Se me objetará también que, por lo menos, los Negro Durazo desaparecieron de la vida pública para abrir paso a técnicos y funcionarios con licenciatura –lo que es parcialmente cierto. Pero no es menos cierto que también desaparecieron los Jaime Torres Bodet –poeta, discursista, gran secretario de Estado–, los Daniel Cosío Villegas –cacique cultural pero constructor de instituciones–, los Jesús Reyes Heroles –operador eficaz e intelectual de Régimen–, los Jesús Silva Herzog –asesor, intelectual, funcionario de primera línea–, los Ortiz Mena –el abogado que comandó el desarrollo estabilizador–, etcétera. Los grandes intelectuales del nuevo régimen, salvo Jorge Castañeda, casi no tomaron responsabilidades públicas; los grandes funcionarios casi no participaron del debate público, y los grandes políticos casi no pisaron el terreno.
Quizá llegó la hora de volver a mezclar un poco las cosas.
Creo que, tanto el perfil de su gabinete como algunas de las medidas anunciadas por AMLO, por ejemplo colocar políticos como delegados del presidente en cada entidad; suspender los contratos con consultorías, despachos o empresas para hacer leyes, planes y proyectos; la reducción radical del número de asesores; la prohibición de convivir con inversionistas y grandes contribuyentes, deben leerse en ese sentido.
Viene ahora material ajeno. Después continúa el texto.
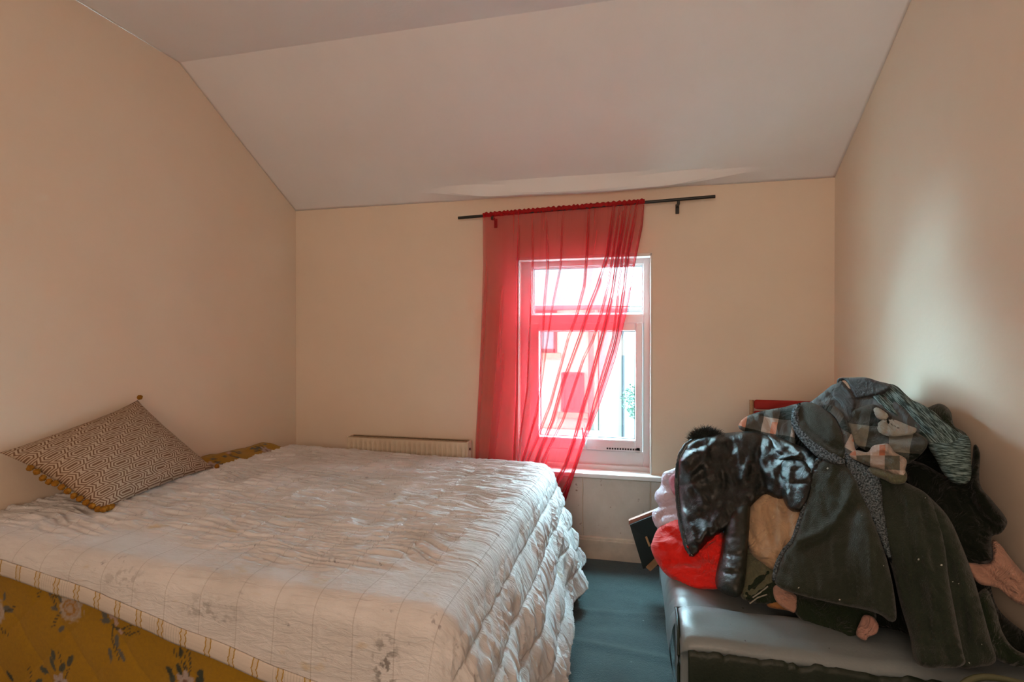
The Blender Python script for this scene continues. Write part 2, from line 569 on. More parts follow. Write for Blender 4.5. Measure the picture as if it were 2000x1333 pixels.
LE = [(944, 420), (944, 520), (939, 640), (933, 760), (927, 860), (922, 960), (915, 1060)]
RE = [(1258, 393), (1255, 440), (1240, 515), (1226, 600), (1202, 700), (1168, 800), (1140, 870), (1120, 930), (1104, 980)]
FOLDS = [  # fold lines of the gathered cloth: path in the photo, width (m), depth (m)
    ([(1068, 405), (1070, 525), (1062, 610), (1058, 700), (1050, 800), (1020, 900), (1000, 980)], 0.006, 0.022),
    ([(1150, 400), (1146, 500), (1141, 560), (1125, 620), (1110, 660), (1094, 720), (1075, 790), (1048, 860), (1030, 900), (1000, 980)], 0.006, 0.035),
    ([(1200, 395), (1187, 500), (1168, 560), (1152, 600), (1136, 650), (1118, 700), (1099, 750), (1080, 820), (1055, 880), (1020, 980)], 0.009, 0.055),
    ([(1212, 395), (1197, 500), (1188, 560), (1175, 610), (1158, 665), (1140, 700), (1120, 760), (1100, 820), (1080, 860), (1060, 900), (1030, 980)], 0.006, 0.035),
    ([(1224, 395), (1207, 500), (1197, 570), (1184, 630), (1168, 690), (1150, 760), (1138, 800), (1122, 860), (1105, 910), (1070, 980)], 0.010, 0.06),
    ([(1235, 395), (1216, 500), (1209, 560), (1204, 610), (1198, 660), (1180, 720), (1160, 790), (1148, 850), (1120, 920), (1090, 980)], 0.006, 0.03),
    ([(1246, 395), (1226, 500), (1220, 560), (1208, 640), (1199, 680), (1180, 740), (1160, 800), (1140, 860), (1128, 900), (1100, 980)], 0.009, 0.045),
    ([(1100, 400), (1095, 520), (1075, 620), (1060, 730), (1052, 780), (1036, 850), (1015, 920), (990, 980)], 0.004, 0.02),
    ([(1015, 410), (1013, 520), (1012, 640), (1010, 780), (1004, 900), (996, 1000)], 0.006, 0.02),
    ([(1040, 408), (1040, 520), (1034, 660), (1030, 760), (1015, 860), (1005, 980)], 0.004, 0.016),
]


def curtain():
    nu, nv = 700, 150
    vv = np.linspace(0, 1, nv) ** 1.0
    us = np.linspace(0, 1, nu)
    # image rows: the curtain hangs from the sloping rod
    P = np.zeros((nu, nv, 3)); UV = np.zeros((nu, nv, 2))
    for j, v in enumerate(vv):
        yl = 420 + v * (1060 - 420); yr = 393 + v * (980 - 393)
        xl = interp(LE, yl); xr = interp(RE, yr)
        px = xl + (xr - xl) * us
        py = yl + (yr - yl) * us
        d = ray(px, py)
        tt = (YR) / d[:, 1]
        X = d[:, 0] * tt; Zz = EYE + d[:, 2] * tt
        Yd = np.full(nu, YR - 0.0)
        # gather near the rod, looser below
        g = np.exp(-v * 9)
        Yd += (0.002 + 0.0025 * (1 - g)) * noise(us * 26, v * 1.3 + 0 * us, 5) + 0.003 * g * noise(us * 70, 0 * us + v * 2, 9)
        Yd += 0.016 * noise(us * 9, v * 1.6 + 0 * us, 8)
        dl = np.exp(-us * 7)
        Yd += 0.010 * dl * np.sin(us * 60 + 2 * math.sin(v * 3)) * min(1, v * 4)
        s = min(1.0, v * 5 + 0.12)
        for pl, w, dep in FOLDS:
            fx = interp([(a, b_) for a, b_ in pl], py)
            dd = (px - fx) / F_PX * YR
            Yd -= dep * s * np.exp(-np.abs(dd / (w * 0.8)) ** 1.6)
        # hemmed right edge folds back
        Yd += 0.02 * sstep(0.985, 1.0, us) * s
        Yd = np.minimum(Yd, YB - 0.068 - 0.0 * v)
        P[:, j, 0] = X; P[:, j, 1] = Yd; P[:, j, 2] = Zz
    # cloth in front of the sill stays clear of it
    return P.reshape(-1, 3), grid(nu, nv)


cv, cf = curtain()
o = obj('curtain', cv, cf, SHEER, smooth=True)
tag(o, 'sheer red curtain pulled over most of the window', 'curtain')
# gathered heading around the rod
nu, nv = 260, 14
A, B_ = at(944, 421, YR), at(1259, 394, YR)
us = np.linspace(0, 1, nu)
vsn = []
for i, uu in enumerate(us):
    p = A.lerp(B_, float(uu))
    for k in range(nv):
        a = k * 2 * math.pi / (nv - 1)
        top = max(0, math.cos(a))
        r = 0.0135 + 0.003 * float(noise(uu * 90, a * 1.2, 4)) + top * 0.007 * (0.5 + 0.5 * math.sin(uu * 210 + 3 * float(noise(uu * 9, 0, 2))))
        vsn.append((p.x + 0.003 * float(noise(uu * 60, a, 7)), p.y + math.sin(a) * r, p.z + math.cos(a) * r))
hd = obj('heading', vsn, grid(nu, nv), HEAD, o, True)
hem = MB()
hp_ = [at(float(interp(RE, y_)), y_, YR - 0.004) for y_ in np.linspace(400, 980, 40)]
hem.tube(hp_, 0.0028, 6)
hem.build('side_hem', sheer_mat('red_voile_hem', 0.6, (0.5, 0.02, 0.03), (0.6, 0.04, 0.05)), o, True)

# ------------------------------------------------------------------ bed
BX1, BY0, BY1 = -0.50, 1.36, 3.14        # foot edge, near edge, far edge of the mattress top


def bed_z(x, y):
    f = np.clip((BX1 - x) / 1.92, 0, 1)
    return 0.655 + f * (0.025 + 0.045 * np.clip((3.2 - y) / 1.8, 0, 1)) - sstep(2.2, 3.1, y) * (0.010 + 0.060 * f * (1 - f)) - 0.012 * np.exp(-(((x + 1.2) / 0.5) ** 2 + ((y - 2.2) / 0.5) ** 2))


DIVAN = mat('divan_fabric', (0.20, 0.17, 0.13), 0.9, 0.1, 0.2, 8)
MATT = mat('mattress_ticking', (0.66, 0.62, 0.55), 0.9, 0.1, 0.1, 8)
bed = empty('bed', (-1.45, 2.25, 0), 'double bed along the left wall under quilt and yellow bedspread', 'bed')
b = MB(); b.box(XL + 0.03, BX1 - 0.04, BY0 + 0.05, BY1 - 0.04, 0.05, 0.36, 0.02); place(b.build('bed_base', DIVAN, bed))
b = MB(); b.box(XL + 0.03, BX1 - 0.05, BY0 + 0.05, BY1 - 0.04, 0.362, 0.615, 0.05, 4); place(b.build('mattress', MATT, bed, True))
for x in (XL + 0.12, BX1 - 0.15):
    for y in (BY0 + 0.15, BY1 - 0.15):
        b = MB(); b.tube([(x, y, 0.0), (x, y, 0.055)], 0.022); place(b.build('leg', BLACKM, bed))


def drape(x0, x1, y0, y1, zf, s_drop, t_drop, far_drop, head_drop, nx, ny, disp, flare_s, flare_t, r=0.06, grd=0.02):
    """cloth over the bed top: (a, b) measured along the cloth; returns verts and uv (metres)"""
    a = np.linspace(x0 - head_drop, x1 + s_drop, nx)
    bb = np.linspace(-t_drop, (y1 - y0) + far_drop, ny)
    A, B = np.meshgrid(a, bb, indexing='ij')
    return A, B


def cloth_map(A, B, x1, y0, y1, zf, flare_s, flare_t, floor=0.03, R=0.07):
    """A: x along the bed (beyond x1 it hangs over the foot); B: y (before y0 or after y1 it hangs)"""
    s = np.maximum(A - x1, 0); t = np.maximum(y0 - B, 0); q = np.maximum(B - y1, 0)
    w = np.maximum(t, q)
    side = np.where(t > 0, -1.0, 1.0)
    rad = np.hypot(s, w)
    th = np.arctan2(w, np.maximum(s, 1e-9))
    xb = np.minimum(A, x1); yb = np.clip(B, y0, y1)
    # arc over the edge, then down with a flare
    arc = R * math.pi / 2
    ang = np.minimum(rad / R, math.pi / 2)
    hor = R * np.sin(ang); dn = R * (1 - np.cos(ang))
    rest = np.maximum(rad - arc, 0)
    fl = flare_s * np.cos(th) ** 2 + flare_t * np.sin(th) ** 2
    hor = hor + rest * fl; dn = dn + rest * np.sqrt(np.maximum(1 - fl * fl, 0.05))
    X = xb + hor * np.where(rad > 0, np.cos(th), 0) - 0.5 * R * 0
    Y = yb + side * hor * np.where(rad > 0, np.sin(th), 0)
    Z = zf(xb, yb) - dn
    return X, Y, np.maximum(Z, floor), rad


# ---- yellow floral bedspread: hangs on the near side, shows along the wall
def floral_mat():
    m, nt, b = new_mat('yellow_floral_quilting')
    b.inputs['Roughness'].default_value = 0.85; b.inputs['Specular IOR Level'].default_value = 0.15; b.inputs['Sheen Weight'].default_value = 0.1
    a = nt.nodes.new('ShaderNodeVertexColor'); a.layer_name = 'print'
    n = tex_noise(nt, coords(nt, 'UV'), 90, 2)
    mx = mixc(nt, ((n - 0.3) * 2).clamp() * 0.25, a.outputs[0], (0.10, 0.06, 0.02))
    nt.links.new(mx, b.inputs['Base Color'])
    bump(nt, b, tex_noise(nt, coords(nt, 'UV'), 400, 2), 0.25, 0.002)
    return m


FLORAL = floral_mat()


def floral_colours(u, v, seed=3):
    """print of roses, buds and leaves on mustard cloth; u, v in metres"""
    rng = random.Random(seed)
    base = np.array([0.34, 0.19, 0.012])
    C = np.tile(base, (len(u), 1)) * (1 + 0.06 * fbm(u * 9, v * 9, 2)[:, None])
    umin, umax, vmin, vmax = u.min(), u.max(), v.min(), v.max()

    def blob(cx, cy, rx, ry, rot, col, soft=0.15, alpha=1.0, ring=None):
        m = (np.abs(u - cx) < max(rx, ry) * 1.5) & (np.abs(v - cy) < max(rx, ry) * 1.5)
        if not m.any(): return
        du, dv = u[m] - cx, v[m] - cy
        c_, s_ = math.cos(rot), math.sin(rot)
        x = (du * c_ + dv * s_) / rx; y = (-du * s_ + dv * c_) / ry
        r = np.sqrt(x * x + y * y) * (1 + 0.16 * noise(du * 120 + cx * 50, dv * 120, 6))
        k = 1 - sstep(1 - soft, 1 + soft, r)
        if ring is not None: k = k * (0.35 + 0.65 * (np.sin(r * ring + np.arctan2(y, x)) > -0.1))
        k = (k * alpha)[:, None]
        C[m] = C[m] * (1 - k) + np.array(col) * k
    ny_ = int((vmax - vmin) / 0.23) + 2; nx_ = int((umax - umin) / 0.25) + 2
    for i in range(nx_):
        for j in range(ny_):
            cx = umin + (i + rng.uniform(0.1, 0.9)) * 0.25; cy = vmin + (j + rng.uniform(.1, .9)) * 0.23
            leaf = rng.choice([(0.035, 0.048, 0.035), (0.06, 0.075, 0.06), (0.10, 0.105, 0.09)])
            kind = rng.random()
            for k in range(rng.randint(5, 9)):
                a = rng.uniform(0, 6.28); d = rng.uniform(0.03, 0.10)
                blob(cx + d * math.cos(a), cy + d * math.sin(a), rng.uniform(0.012, 0.022), rng.uniform(0.006, 0.011), a + rng.uniform(-.6, .6), leaf)
            for k in range(3):
                a = rng.uniform(0, 6.28)
                for q in range(9): blob(cx + 0.012 * q * math.cos(a + q * .07), cy + 0.012 * q * math.sin(a + q * .07), 0.009, 0.0022, a, (0.06, 0.055, 0.03))
            if kind < 0.45:
                R_ = rng.uniform(0.038, 0.055)
                blob(cx, cy, R_, R_ * .9, 0, (0.42, 0.36, 0.30)); blob(cx, cy, R_ * .72, R_ * .66, 0, (0.36, 0.17, 0.02), 0.2, 0.9, 14); blob(cx, cy, R_ * .25, R_ * .22, 0, (0.40, 0.32, 0.25))
            elif kind < 0.8:
                for k in range(6):
                    a = k * 1.05 + cx * 9; blob(cx + .02 * math.cos(a), cy + .02 * math.sin(a), 0.016, 0.010, a, (0.40, 0.33, 0.30))
                blob(cx, cy, 0.010, 0.010, 0, (0.18, 0.10, 0.07))
            else:
                for k in range(7):
                    a = rng.uniform(0, 6.28); d = rng.uniform(0, .05); blob(cx + d * math.cos(a), cy + d * math.sin(a), 0.009, 0.007, a, (0.45, 0.33, 0.28))
    return np.clip(C, 0, 1)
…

Puede ser que también como reacción a una caricatura, pero en una dirección alentadora: la de repolitizar la administración, asumir que las decisiones siempre favorecen a unos y afectan a otros, pero también volver a dotar de sentido lo público, a forjar a servidores que quieran serlo, imbuirse, empaparse de los problemas, conocerlos a detalle –que es una labor intelectual–, con un poco más de sentido común y un poco menos de soluciones estandarizadas. O podría ser que eso es lo que deseo.